A recent article by the pseudonymous Thomas H. Benton in the Chronicle of Higher Education explored the effect that dressing formally has upon pedagogy and relations with colleagues. The piece brought this blog to my attention as well. Although your four co-bloggers cannot be found in the pages of glossy fashion magazines, we'd like to think that none of us are frumps. Still, when it comes to combining splendid style with all things medieval, I am going to have to look beyond ITM to announce these nominations for Best Dressed Medievalist. And the nominees are:
- The dapper David Wallace. When I as a graduate student first met him -- just before a paper he was about to deliver -- he was slumped in a throne-like chair, clad in a leather jacket that exuded academic cool. Whenever I've seen him since, he has been dressed to announce his couture cognizance.
- The elegant Sarah Beckwith. Au courant eyewear, à la mode coiffure, and conference garb from Vogue: only Bonnie Wheeler plays in this league.
21 comments:
Mock not the tweed, heathen! Mock not the tweed!
I give you this: you have the enviable ability to wear tweed without irony and look debonair indeed. Satisfied?
Yeah! I'm a frump! And a dork.
Paul Strohm, and I will entertain no counterargument, or only a few. That guy's been mod since before mod was. His next book should be directed at, I dunno, The Who, and called You Have Never Been Mod, because Strohm's mod star burns so much cooler.
Dinshaw, obviously.
a relevant, and hilarious, side note on "tenure" pants:
http://thefreudianpetticoat.blogspot.com/2007/11/anthropologie-clothing-academic-crowd.html
sadly, they're still sold out.
Dinshaw and Strohm, most definitely. They have never needed "tenure pants." (Are those like smarty pants?)
I'd second or third Paul Strohm's nomination. Always looks good. To my mind he is the epitome of urbane in the classic and bestest senses.
I don't know CDinshaw as well, but I'd also add Anne Clark Bartlett to the list. Always hip and classy in Kalamazoo and elsewhere.
I've just upgraded to Hawai'ian shirts myself. Tweed's not even on the radar.
as much as i admire the dinshaw sleek, i myself, though perhaps being too young for it, am also a tweedster. and hopefully without too much irony. i mean, i believe in tweed. though i certainly have my more coutury sleek moments--and pay too much for my haircuts.
Darn, y'all beat me to nominating Strohm and Dinshaw.
I'll nominate Theresa Coletti, who always looks elegant, and Del Kolve, who has a more understated style now than in his younger years, apparently, but who always looks debonair.
I realize that Anglo-Saxonists are often behind whatever line demarcates "cool," but for this honor and for my tribe, I would like to nominate, um, um, um, . . . dammit.
Eileen> As for Anglo-Saxonists -- I'm pretty sure that best dressed amongst the women would go to Patricia Dailey.
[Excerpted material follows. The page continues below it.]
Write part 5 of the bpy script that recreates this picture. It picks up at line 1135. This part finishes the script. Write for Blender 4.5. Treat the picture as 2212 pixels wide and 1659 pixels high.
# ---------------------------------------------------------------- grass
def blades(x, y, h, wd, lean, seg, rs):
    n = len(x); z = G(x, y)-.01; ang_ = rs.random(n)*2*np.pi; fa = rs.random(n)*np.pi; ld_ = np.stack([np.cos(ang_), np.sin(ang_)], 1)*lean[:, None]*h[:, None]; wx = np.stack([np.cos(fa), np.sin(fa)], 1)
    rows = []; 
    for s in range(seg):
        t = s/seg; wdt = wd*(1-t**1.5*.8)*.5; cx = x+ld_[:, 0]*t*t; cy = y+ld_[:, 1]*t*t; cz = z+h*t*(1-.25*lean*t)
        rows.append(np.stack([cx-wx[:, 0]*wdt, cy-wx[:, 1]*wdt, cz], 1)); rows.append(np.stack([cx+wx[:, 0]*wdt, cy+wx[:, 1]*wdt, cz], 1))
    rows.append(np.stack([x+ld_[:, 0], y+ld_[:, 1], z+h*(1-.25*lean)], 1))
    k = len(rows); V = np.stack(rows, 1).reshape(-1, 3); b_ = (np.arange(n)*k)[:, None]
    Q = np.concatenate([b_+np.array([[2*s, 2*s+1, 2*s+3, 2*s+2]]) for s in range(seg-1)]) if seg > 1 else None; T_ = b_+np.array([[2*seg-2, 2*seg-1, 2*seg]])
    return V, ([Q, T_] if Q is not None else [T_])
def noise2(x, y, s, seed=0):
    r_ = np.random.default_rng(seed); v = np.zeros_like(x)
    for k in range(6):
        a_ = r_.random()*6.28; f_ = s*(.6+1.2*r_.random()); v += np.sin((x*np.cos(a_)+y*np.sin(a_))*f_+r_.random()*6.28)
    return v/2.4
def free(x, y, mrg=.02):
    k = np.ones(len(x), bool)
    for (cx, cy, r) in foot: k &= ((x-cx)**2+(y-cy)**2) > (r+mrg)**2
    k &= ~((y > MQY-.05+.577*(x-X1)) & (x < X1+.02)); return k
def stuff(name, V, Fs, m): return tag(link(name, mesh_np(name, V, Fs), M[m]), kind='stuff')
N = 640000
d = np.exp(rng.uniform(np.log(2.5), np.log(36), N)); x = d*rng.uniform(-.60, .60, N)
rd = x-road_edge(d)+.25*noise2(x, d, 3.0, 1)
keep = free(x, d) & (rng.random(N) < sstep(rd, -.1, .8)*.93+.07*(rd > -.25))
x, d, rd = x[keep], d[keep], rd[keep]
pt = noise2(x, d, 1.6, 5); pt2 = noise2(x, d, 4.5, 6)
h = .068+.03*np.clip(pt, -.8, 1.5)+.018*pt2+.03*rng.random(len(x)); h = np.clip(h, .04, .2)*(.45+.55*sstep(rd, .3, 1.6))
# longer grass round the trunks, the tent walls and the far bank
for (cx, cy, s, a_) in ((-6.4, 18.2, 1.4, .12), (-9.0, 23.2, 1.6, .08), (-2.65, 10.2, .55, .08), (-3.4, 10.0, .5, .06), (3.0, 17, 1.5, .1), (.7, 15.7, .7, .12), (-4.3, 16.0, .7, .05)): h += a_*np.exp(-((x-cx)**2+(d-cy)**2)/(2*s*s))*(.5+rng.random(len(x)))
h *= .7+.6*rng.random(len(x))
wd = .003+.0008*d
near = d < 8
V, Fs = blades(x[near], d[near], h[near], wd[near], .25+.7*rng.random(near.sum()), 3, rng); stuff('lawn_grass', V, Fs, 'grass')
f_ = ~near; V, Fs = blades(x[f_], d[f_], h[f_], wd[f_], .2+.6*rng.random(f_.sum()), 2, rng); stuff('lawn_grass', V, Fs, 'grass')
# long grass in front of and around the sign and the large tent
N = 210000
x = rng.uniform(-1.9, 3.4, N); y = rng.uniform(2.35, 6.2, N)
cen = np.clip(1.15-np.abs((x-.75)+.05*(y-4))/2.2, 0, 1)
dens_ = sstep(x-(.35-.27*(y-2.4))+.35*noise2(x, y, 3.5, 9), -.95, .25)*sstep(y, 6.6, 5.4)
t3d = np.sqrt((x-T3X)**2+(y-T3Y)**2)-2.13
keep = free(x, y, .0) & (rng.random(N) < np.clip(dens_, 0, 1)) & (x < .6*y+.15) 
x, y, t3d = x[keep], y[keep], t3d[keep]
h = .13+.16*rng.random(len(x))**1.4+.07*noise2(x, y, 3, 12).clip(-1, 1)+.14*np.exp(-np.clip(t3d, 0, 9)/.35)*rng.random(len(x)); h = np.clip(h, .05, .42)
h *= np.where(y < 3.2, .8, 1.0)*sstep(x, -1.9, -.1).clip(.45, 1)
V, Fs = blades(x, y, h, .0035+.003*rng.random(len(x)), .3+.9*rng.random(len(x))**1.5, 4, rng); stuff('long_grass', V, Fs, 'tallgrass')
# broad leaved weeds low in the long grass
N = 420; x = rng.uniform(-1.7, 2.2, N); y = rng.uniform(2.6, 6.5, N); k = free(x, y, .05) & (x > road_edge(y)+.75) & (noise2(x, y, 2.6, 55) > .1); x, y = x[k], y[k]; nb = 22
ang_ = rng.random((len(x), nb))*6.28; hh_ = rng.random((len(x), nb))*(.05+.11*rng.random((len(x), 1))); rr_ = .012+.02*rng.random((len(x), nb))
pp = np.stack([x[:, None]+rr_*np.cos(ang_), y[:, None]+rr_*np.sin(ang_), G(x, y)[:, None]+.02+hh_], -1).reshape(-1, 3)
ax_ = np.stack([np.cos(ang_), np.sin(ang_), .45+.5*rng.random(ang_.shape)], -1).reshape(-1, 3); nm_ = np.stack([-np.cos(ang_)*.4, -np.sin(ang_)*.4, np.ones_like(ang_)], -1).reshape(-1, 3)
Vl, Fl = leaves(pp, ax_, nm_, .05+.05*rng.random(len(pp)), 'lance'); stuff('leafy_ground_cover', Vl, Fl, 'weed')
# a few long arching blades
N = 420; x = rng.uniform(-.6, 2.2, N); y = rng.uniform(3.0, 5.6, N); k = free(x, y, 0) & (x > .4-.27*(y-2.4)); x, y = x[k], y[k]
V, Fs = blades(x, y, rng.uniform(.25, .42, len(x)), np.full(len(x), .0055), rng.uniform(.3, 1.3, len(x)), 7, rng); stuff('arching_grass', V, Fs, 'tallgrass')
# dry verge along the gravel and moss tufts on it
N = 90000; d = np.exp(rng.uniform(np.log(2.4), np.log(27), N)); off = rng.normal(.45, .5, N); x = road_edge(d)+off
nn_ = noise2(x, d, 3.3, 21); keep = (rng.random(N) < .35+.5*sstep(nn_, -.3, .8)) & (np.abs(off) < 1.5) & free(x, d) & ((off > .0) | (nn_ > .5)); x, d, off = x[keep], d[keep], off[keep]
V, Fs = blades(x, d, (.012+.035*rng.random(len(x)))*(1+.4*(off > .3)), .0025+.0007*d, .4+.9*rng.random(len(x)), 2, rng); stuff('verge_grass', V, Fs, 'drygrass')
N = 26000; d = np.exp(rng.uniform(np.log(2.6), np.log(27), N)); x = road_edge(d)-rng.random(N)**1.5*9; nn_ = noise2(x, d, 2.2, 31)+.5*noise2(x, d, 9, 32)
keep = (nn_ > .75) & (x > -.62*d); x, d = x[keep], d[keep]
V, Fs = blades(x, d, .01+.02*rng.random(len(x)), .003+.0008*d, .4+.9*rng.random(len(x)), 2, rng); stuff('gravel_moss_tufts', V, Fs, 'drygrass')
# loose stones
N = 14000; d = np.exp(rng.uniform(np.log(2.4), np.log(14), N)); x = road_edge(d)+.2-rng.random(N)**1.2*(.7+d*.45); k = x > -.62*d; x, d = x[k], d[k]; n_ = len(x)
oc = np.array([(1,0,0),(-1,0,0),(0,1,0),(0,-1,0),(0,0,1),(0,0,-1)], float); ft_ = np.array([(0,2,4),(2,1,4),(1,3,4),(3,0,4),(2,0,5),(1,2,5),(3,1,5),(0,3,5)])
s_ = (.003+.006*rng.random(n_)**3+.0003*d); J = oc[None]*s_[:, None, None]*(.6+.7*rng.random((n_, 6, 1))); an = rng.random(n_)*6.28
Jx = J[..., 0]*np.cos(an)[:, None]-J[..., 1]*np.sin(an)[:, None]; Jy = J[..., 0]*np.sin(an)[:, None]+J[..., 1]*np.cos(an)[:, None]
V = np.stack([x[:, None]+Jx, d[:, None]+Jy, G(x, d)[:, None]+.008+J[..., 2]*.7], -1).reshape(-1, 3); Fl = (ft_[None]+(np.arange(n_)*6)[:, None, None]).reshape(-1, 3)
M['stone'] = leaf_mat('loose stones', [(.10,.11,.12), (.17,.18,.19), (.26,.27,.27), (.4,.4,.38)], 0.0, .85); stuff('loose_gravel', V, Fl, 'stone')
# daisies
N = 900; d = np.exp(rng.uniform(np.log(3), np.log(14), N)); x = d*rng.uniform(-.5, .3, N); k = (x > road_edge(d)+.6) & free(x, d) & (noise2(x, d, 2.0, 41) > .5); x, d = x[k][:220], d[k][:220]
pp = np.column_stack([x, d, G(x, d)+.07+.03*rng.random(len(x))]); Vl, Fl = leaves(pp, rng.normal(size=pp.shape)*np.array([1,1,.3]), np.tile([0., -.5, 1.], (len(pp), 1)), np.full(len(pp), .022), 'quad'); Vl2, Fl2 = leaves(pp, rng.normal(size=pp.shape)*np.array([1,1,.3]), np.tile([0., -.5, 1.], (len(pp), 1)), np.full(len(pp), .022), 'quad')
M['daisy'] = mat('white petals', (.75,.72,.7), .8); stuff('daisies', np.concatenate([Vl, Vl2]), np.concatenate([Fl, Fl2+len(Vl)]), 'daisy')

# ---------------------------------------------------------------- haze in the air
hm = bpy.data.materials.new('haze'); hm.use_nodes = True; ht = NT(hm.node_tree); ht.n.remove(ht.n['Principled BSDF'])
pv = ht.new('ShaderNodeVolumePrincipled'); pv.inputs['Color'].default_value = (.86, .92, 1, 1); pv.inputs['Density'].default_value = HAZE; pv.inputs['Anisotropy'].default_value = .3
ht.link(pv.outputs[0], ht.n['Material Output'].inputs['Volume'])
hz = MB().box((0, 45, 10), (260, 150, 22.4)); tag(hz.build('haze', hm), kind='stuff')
She has a fantastic sense of fashion -- very European, actually.
Can I nominate myself for *worst* dressed. Karl and Jeffey should second that!
MOR.
No can do, Michael. If you haven't changed since I met you, I have to wedge you in near the top. But then again, you didn't have seem to have pink dreadlocks anymore: a pity!
Karl, you will be pleased to hear the dreadlocks are on the way back although they are a poppy red.
MOR.
Michael, your anti-style is the pinnacle of style.
PS Readers who don't remember Michael O'Rourke from his guest blogging stint may find an unretouched picture of him here.
MKH: I haven't met Patricia Dailey but am going to take it on faith that she has is stylish. Thank god. There is hope for the Anglo-Saxonists.
When I first met Allen Frantzen, I couldn't decide whether I was more intimidated by his scholarship (he had just been introduced as the "pre-eminent Anglo-Saxonist of his generation") or by his Armani suit.
Doesn't Allen Frantzen tell a story about his trouser zip being open at the beginning of his essay on the Pardoner and perversion?
If he does, I bet they were really nice pants.
After seeing Kalamazoo full of grad students dressed like MLA clones, I'm glad to do my part to keep more of a Betsey Johnson vibe alive in the increasingly Armani world of academia. I'm proud I was hired wearing my Docs and not pantyhose. No one in the department batted an eye when my hair changed to candy-apple red and then to lavender. Then again, sartorial eccentricities may matter less when you out-publish most of your department.
C.Dinshaw and S.Beckwith are the most stylish medievalists I've ever seen up close. My vote goes to Sarah.